Exactly repeat the lines starting at the one that holds "Write a Blender" and ending at the one that holds "COL = SC.collection". Both end lines count; leave out everything else.

+ + + + + + +

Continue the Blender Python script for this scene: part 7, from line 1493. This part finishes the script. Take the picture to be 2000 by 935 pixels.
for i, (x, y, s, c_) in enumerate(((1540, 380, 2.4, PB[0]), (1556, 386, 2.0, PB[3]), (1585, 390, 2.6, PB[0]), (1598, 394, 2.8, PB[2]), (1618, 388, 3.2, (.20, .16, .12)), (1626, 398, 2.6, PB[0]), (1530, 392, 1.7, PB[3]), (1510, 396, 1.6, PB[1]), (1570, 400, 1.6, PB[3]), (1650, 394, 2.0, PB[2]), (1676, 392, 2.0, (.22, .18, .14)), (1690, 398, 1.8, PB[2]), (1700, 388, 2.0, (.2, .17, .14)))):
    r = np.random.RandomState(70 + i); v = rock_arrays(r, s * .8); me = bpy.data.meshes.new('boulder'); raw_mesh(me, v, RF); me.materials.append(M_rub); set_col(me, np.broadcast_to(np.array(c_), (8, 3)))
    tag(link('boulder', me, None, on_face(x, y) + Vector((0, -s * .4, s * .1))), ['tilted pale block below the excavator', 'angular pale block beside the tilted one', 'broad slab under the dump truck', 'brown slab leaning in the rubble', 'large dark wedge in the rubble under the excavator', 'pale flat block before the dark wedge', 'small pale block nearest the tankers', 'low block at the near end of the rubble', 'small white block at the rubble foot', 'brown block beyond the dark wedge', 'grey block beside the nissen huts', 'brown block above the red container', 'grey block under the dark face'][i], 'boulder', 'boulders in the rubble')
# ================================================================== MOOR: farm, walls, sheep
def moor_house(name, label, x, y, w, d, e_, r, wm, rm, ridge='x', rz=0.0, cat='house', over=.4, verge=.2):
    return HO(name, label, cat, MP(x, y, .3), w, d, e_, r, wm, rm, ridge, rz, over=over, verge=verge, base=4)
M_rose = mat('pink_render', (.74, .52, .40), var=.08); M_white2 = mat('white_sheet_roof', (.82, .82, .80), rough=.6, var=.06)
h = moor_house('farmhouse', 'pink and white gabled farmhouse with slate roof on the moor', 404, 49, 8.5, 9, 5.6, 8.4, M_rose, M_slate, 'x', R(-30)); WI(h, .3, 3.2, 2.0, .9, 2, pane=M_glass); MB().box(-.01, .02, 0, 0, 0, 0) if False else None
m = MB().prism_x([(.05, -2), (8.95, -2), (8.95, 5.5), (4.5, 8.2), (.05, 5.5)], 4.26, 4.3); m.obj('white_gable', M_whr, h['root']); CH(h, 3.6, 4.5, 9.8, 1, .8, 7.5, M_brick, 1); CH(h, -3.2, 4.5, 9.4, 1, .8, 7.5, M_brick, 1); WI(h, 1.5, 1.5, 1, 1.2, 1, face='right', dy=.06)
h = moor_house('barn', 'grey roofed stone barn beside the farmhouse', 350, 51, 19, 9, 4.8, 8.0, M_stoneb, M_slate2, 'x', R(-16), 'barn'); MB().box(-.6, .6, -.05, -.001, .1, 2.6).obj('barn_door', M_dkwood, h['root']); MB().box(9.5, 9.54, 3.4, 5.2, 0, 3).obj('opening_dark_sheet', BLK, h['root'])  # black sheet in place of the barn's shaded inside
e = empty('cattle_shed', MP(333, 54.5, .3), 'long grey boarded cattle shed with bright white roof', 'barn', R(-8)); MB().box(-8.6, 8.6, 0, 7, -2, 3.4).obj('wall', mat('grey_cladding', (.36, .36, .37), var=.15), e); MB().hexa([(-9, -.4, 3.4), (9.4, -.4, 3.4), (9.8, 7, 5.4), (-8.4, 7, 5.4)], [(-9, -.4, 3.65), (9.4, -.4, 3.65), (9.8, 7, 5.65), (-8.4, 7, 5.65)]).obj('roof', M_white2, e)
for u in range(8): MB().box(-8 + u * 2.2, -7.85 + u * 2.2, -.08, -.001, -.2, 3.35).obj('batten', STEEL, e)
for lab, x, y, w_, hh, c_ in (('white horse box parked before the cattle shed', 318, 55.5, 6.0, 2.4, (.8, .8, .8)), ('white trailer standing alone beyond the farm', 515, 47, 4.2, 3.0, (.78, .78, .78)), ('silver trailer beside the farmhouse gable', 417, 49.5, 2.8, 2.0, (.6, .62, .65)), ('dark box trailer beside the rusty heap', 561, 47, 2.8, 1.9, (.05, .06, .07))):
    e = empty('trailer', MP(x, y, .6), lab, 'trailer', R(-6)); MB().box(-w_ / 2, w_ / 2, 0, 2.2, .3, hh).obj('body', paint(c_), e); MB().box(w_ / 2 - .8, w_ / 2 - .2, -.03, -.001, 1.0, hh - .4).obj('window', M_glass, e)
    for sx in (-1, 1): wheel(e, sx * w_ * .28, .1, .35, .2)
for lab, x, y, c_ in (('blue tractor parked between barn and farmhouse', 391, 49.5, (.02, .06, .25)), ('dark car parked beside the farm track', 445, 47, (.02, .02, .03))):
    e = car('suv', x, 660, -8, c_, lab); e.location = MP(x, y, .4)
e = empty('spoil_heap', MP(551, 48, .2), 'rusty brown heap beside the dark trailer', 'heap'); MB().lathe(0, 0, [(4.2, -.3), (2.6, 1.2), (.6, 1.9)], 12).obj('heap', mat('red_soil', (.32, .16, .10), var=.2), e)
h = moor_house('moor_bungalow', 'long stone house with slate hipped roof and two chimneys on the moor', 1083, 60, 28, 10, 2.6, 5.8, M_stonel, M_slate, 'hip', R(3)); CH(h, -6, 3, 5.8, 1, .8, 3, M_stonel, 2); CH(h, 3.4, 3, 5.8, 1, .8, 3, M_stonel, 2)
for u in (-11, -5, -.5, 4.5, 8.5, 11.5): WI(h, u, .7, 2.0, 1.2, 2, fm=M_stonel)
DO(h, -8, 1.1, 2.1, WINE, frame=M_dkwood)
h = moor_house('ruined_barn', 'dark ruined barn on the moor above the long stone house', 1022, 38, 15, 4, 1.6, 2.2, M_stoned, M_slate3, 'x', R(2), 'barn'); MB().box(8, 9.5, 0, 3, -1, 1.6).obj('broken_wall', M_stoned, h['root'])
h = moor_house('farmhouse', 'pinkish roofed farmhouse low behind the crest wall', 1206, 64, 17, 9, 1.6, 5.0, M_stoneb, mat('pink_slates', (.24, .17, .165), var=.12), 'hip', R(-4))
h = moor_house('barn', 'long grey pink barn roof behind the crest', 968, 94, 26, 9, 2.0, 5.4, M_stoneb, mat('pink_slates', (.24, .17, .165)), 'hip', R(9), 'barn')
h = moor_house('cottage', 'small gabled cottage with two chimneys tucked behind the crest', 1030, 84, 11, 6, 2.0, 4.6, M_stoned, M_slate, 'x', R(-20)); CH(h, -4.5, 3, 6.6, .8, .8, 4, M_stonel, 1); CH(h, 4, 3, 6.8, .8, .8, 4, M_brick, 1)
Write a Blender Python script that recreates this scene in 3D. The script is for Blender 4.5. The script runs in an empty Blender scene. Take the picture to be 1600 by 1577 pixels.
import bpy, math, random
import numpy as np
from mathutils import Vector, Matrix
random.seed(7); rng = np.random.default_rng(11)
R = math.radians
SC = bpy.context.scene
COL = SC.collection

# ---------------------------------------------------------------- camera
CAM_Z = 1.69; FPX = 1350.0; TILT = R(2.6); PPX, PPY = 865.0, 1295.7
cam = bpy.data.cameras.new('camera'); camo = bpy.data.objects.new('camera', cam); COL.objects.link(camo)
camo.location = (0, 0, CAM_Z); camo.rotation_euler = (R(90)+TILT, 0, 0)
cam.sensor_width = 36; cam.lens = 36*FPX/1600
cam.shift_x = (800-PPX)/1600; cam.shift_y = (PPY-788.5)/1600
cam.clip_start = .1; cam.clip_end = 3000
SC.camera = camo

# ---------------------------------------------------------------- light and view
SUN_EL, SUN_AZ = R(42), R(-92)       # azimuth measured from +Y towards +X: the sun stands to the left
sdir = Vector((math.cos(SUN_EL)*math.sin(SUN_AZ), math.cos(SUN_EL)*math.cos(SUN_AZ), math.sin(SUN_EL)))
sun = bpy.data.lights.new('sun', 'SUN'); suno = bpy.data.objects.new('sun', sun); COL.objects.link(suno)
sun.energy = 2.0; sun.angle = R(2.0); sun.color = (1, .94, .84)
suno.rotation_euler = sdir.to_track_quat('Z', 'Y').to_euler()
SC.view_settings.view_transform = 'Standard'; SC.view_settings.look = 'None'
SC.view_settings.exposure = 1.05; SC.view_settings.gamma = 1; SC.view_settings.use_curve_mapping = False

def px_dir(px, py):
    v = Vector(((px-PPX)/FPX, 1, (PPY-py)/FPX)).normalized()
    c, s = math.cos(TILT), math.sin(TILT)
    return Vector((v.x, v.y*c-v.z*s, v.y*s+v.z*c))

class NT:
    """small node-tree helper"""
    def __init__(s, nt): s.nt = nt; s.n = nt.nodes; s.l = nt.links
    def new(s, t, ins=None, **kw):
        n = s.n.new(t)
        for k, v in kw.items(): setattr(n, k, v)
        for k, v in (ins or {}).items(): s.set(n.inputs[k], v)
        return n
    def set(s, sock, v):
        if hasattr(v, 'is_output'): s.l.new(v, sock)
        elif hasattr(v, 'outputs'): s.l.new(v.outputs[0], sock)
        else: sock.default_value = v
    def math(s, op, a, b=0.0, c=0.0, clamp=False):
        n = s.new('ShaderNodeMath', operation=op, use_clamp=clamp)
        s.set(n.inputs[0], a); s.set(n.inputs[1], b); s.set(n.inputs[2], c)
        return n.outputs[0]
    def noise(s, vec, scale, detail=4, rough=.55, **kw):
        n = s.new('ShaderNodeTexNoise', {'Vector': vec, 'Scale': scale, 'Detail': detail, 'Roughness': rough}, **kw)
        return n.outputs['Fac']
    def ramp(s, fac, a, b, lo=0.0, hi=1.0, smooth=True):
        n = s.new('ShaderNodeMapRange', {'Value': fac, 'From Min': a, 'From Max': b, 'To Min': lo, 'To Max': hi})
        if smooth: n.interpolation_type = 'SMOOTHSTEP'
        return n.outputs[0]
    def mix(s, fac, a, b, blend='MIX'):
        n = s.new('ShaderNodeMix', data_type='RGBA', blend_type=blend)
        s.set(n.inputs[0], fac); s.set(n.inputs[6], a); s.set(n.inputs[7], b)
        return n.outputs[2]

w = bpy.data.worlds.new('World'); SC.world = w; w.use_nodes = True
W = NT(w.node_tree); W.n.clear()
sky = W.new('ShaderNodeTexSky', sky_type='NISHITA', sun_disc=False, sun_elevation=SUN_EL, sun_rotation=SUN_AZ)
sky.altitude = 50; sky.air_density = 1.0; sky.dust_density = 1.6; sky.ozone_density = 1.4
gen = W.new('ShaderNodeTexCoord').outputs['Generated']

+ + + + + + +

▸ REPLY
Write a Blender Python script that recreates this scene in 3D. The script is for Blender 4.5. The script runs in an empty Blender scene. Take the picture to be 1600 by 1577 pixels.
import bpy, math, random
import numpy as np
from mathutils import Vector, Matrix
random.seed(7); rng = np.random.default_rng(11)
R = math.radians
SC = bpy.context.scene
COL = SC.collection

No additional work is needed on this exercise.